Se o sistema de proteção falhou e uma parte do dique foi rompido durante a enchente, foi esse rompimento histórico da cidade com o Guaíba que fez muita gente ignorar – e portanto correr riscos –, que vive em planícies de inundação em diversos bairros da zona norte, como os próprios bairros do Quarto Distrito. É necessário, mais do que nunca, uma religação com as águas, não apenas como contemplação, vendo o pôr do sol em uma orla revitalizada e pretensamente esterilizada, mas como vivência e apropriação, para conhecer e aprender com as dinâmicas das águas. É preciso voltarmos a estar dentro do Guaíba, navegando, se deslocando, remando, velejando ou simplesmente passeando em sua superfície.

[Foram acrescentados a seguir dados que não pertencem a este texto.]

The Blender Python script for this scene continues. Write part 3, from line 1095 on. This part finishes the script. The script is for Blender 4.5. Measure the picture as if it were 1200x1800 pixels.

Esse talvez seja um dos grandes aprendizados da histórica enchente de maio de 2024: em vez de tentar domar as águas do nosso complexo corpo hídrico, tentar conviver com suas cheias. Mas para isso essa apropriação, de um Guaíba entendido e vivido como território de cultura e natureza, é um elemento fundamental. Em vez de se concretar as comportas, consertá-las e incentivar a passagem para o lado de lá. Em vez de reproduzir o imaginário de um rio sujo e fétido, conhecer seus recônditos nem tão escondidos onde tomamos banho tranquilamente. Em vez de promover uma especulação imobiliária das mansões e marinas nas ilhas e ali se aproveitar da tragédia como janela de oportunidades para retirar as muitas famílias pobres, fortalecer os laços comunitários e promover uma cultura “ilheira” de respeito, aprendizado e convívio com as paisagens inundáveis. Em vez de somente ir no Gasômetro nas tardes de domingo e ser obrigado a escutar músicas de gosto duvidoso vindas das super lanchas, ou ficar zonzo com o barulho dos motores de jetskis: conhecer os canais, os sacos, as ilhas e as praias, os cantos e encantos do Guaíba que comungam natureza e cultura, história e geografia, terras e águas.